* _Aim_: Print all the data, keeping every line exactly as it is.

* _Data segment_:
## START
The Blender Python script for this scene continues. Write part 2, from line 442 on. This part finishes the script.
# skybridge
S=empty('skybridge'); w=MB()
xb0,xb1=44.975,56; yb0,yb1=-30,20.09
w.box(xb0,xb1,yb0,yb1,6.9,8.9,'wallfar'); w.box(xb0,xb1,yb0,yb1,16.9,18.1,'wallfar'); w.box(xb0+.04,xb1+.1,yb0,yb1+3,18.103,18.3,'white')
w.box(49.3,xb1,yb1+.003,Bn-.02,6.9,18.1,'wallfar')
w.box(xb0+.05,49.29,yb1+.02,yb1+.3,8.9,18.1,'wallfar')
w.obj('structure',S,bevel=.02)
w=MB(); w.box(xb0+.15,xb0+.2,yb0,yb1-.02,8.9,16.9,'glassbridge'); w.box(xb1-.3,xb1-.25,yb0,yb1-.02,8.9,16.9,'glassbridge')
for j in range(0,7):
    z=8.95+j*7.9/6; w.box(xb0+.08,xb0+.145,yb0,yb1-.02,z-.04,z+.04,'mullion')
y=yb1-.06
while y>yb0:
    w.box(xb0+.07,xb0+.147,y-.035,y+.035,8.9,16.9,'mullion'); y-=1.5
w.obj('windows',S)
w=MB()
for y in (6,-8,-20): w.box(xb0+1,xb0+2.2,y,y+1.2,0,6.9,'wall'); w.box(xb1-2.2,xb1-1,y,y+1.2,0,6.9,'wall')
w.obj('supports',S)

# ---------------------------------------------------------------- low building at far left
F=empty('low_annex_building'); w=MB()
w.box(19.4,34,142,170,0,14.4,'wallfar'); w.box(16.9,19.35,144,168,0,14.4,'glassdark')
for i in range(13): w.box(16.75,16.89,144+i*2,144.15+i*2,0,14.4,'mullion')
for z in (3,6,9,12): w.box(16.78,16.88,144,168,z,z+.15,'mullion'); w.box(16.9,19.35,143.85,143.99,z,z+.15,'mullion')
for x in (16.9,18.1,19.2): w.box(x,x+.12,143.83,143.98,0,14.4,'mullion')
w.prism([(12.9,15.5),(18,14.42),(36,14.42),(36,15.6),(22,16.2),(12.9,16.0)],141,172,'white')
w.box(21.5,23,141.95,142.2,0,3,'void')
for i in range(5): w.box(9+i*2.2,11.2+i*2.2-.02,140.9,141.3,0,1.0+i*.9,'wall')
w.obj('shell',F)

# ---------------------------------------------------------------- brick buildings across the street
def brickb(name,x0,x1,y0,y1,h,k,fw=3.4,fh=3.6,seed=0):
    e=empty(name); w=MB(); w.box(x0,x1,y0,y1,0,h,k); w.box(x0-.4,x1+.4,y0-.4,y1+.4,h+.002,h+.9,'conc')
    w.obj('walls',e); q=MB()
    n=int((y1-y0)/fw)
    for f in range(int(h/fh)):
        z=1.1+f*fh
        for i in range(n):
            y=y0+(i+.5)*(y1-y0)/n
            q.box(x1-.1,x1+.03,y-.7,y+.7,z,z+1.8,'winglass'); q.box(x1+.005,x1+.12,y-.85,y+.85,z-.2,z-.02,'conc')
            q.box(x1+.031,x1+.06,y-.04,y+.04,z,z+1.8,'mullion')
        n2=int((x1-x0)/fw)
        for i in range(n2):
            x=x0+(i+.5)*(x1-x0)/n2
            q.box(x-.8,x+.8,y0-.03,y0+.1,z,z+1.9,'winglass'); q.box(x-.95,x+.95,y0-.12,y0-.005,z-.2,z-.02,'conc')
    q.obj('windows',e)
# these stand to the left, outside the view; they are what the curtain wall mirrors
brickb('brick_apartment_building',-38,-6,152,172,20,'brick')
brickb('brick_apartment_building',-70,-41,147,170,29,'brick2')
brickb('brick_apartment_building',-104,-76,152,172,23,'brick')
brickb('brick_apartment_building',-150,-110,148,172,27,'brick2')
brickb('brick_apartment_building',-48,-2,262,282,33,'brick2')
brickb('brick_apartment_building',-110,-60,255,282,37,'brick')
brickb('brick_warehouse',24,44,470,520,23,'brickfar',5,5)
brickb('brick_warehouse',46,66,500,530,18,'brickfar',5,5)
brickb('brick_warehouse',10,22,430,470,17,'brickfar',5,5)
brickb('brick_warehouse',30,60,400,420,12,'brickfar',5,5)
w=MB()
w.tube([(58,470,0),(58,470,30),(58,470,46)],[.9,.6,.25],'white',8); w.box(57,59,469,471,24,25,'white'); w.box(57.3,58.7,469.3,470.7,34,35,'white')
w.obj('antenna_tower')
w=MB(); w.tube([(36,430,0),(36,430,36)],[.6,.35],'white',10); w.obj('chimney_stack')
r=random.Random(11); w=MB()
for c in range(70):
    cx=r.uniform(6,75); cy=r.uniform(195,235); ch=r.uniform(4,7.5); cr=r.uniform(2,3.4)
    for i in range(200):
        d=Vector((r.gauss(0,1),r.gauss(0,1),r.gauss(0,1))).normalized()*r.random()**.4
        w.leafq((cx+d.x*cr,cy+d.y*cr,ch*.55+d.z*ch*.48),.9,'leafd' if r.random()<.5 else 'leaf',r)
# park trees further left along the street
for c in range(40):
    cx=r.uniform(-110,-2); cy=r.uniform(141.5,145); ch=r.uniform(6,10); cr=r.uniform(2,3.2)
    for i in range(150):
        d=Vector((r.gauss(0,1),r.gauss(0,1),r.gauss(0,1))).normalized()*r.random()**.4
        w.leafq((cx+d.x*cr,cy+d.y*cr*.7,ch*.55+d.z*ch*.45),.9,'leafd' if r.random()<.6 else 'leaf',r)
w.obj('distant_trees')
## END
* _Answer to this task_:
The Blender Python script for this scene continues. Write part 2, from line 442 on. This part finishes the script.
# skybridge
S=empty('skybridge'); w=MB()
xb0,xb1=44.975,56; yb0,yb1=-30,20.09
w.box(xb0,xb1,yb0,yb1,6.9,8.9,'wallfar'); w.box(xb0,xb1,yb0,yb1,16.9,18.1,'wallfar'); w.box(xb0+.04,xb1+.1,yb0,yb1+3,18.103,18.3,'white')
w.box(49.3,xb1,yb1+.003,Bn-.02,6.9,18.1,'wallfar')
w.box(xb0+.05,49.29,yb1+.02,yb1+.3,8.9,18.1,'wallfar')
w.obj('structure',S,bevel=.02)
w=MB(); w.box(xb0+.15,xb0+.2,yb0,yb1-.02,8.9,16.9,'glassbridge'); w.box(xb1-.3,xb1-.25,yb0,yb1-.02,8.9,16.9,'glassbridge')
for j in range(0,7):
    z=8.95+j*7.9/6; w.box(xb0+.08,xb0+.145,yb0,yb1-.02,z-.04,z+.04,'mullion')
y=yb1-.06
while y>yb0:
    w.box(xb0+.07,xb0+.147,y-.035,y+.035,8.9,16.9,'mullion'); y-=1.5
w.obj('windows',S)
w=MB()
for y in (6,-8,-20): w.box(xb0+1,xb0+2.2,y,y+1.2,0,6.9,'wall'); w.box(xb1-2.2,xb1-1,y,y+1.2,0,6.9,'wall')
w.obj('supports',S)

# ---------------------------------------------------------------- low building at far left
F=empty('low_annex_building'); w=MB()
w.box(19.4,34,142,170,0,14.4,'wallfar'); w.box(16.9,19.35,144,168,0,14.4,'glassdark')
for i in range(13): w.box(16.75,16.89,144+i*2,144.15+i*2,0,14.4,'mullion')
for z in (3,6,9,12): w.box(16.78,16.88,144,168,z,z+.15,'mullion'); w.box(16.9,19.35,143.85,143.99,z,z+.15,'mullion')
for x in (16.9,18.1,19.2): w.box(x,x+.12,143.83,143.98,0,14.4,'mullion')
w.prism([(12.9,15.5),(18,14.42),(36,14.42),(36,15.6),(22,16.2),(12.9,16.0)],141,172,'white')
w.box(21.5,23,141.95,142.2,0,3,'void')
for i in range(5): w.box(9+i*2.2,11.2+i*2.2-.02,140.9,141.3,0,1.0+i*.9,'wall')
w.obj('shell',F)

# ---------------------------------------------------------------- brick buildings across the street
def brickb(name,x0,x1,y0,y1,h,k,fw=3.4,fh=3.6,seed=0):
    e=empty(name); w=MB(); w.box(x0,x1,y0,y1,0,h,k); w.box(x0-.4,x1+.4,y0-.4,y1+.4,h+.002,h+.9,'conc')
    w.obj('walls',e); q=MB()
    n=int((y1-y0)/fw)
    for f in range(int(h/fh)):
        z=1.1+f*fh
        for i in range(n):
            y=y0+(i+.5)*(y1-y0)/n
            q.box(x1-.1,x1+.03,y-.7,y+.7,z,z+1.8,'winglass'); q.box(x1+.005,x1+.12,y-.85,y+.85,z-.2,z-.02,'conc')
            q.box(x1+.031,x1+.06,y-.04,y+.04,z,z+1.8,'mullion')
        n2=int((x1-x0)/fw)
        for i in range(n2):
            x=x0+(i+.5)*(x1-x0)/n2
            q.box(x-.8,x+.8,y0-.03,y0+.1,z,z+1.9,'winglass'); q.box(x-.95,x+.95,y0-.12,y0-.005,z-.2,z-.02,'conc')
    q.obj('windows',e)
# these stand to the left, outside the view; they are what the curtain wall mirrors
brickb('brick_apartment_building',-38,-6,152,172,20,'brick')
brickb('brick_apartment_building',-70,-41,147,170,29,'brick2')
brickb('brick_apartment_building',-104,-76,152,172,23,'brick')
brickb('brick_apartment_building',-150,-110,148,172,27,'brick2')
brickb('brick_apartment_building',-48,-2,262,282,33,'brick2')
brickb('brick_apartment_building',-110,-60,255,282,37,'brick')
brickb('brick_warehouse',24,44,470,520,23,'brickfar',5,5)
brickb('brick_warehouse',46,66,500,530,18,'brickfar',5,5)
brickb('brick_warehouse',10,22,430,470,17,'brickfar',5,5)
brickb('brick_warehouse',30,60,400,420,12,'brickfar',5,5)
w=MB()
w.tube([(58,470,0),(58,470,30),(58,470,46)],[.9,.6,.25],'white',8); w.box(57,59,469,471,24,25,'white'); w.box(57.3,58.7,469.3,470.7,34,35,'white')
w.obj('antenna_tower')
w=MB(); w.tube([(36,430,0),(36,430,36)],[.6,.35],'white',10); w.obj('chimney_stack')
r=random.Random(11); w=MB()
for c in range(70):
    cx=r.uniform(6,75); cy=r.uniform(195,235); ch=r.uniform(4,7.5); cr=r.uniform(2,3.4)
    for i in range(200):
        d=Vector((r.gauss(0,1),r.gauss(0,1),r.gauss(0,1))).normalized()*r.random()**.4
        w.leafq((cx+d.x*cr,cy+d.y*cr,ch*.55+d.z*ch*.48),.9,'leafd' if r.random()<.5 else 'leaf',r)
# park trees further left along the street
for c in range(40):
    cx=r.uniform(-110,-2); cy=r.uniform(141.5,145); ch=r.uniform(6,10); cr=r.uniform(2,3.2)
    for i in range(150):
        d=Vector((r.gauss(0,1),r.gauss(0,1),r.gauss(0,1))).normalized()*r.random()**.4
        w.leafq((cx+d.x*cr,cy+d.y*cr*.7,ch*.55+d.z*ch*.45),.9,'leafd' if r.random()<.6 else 'leaf',r)
w.obj('distant_trees')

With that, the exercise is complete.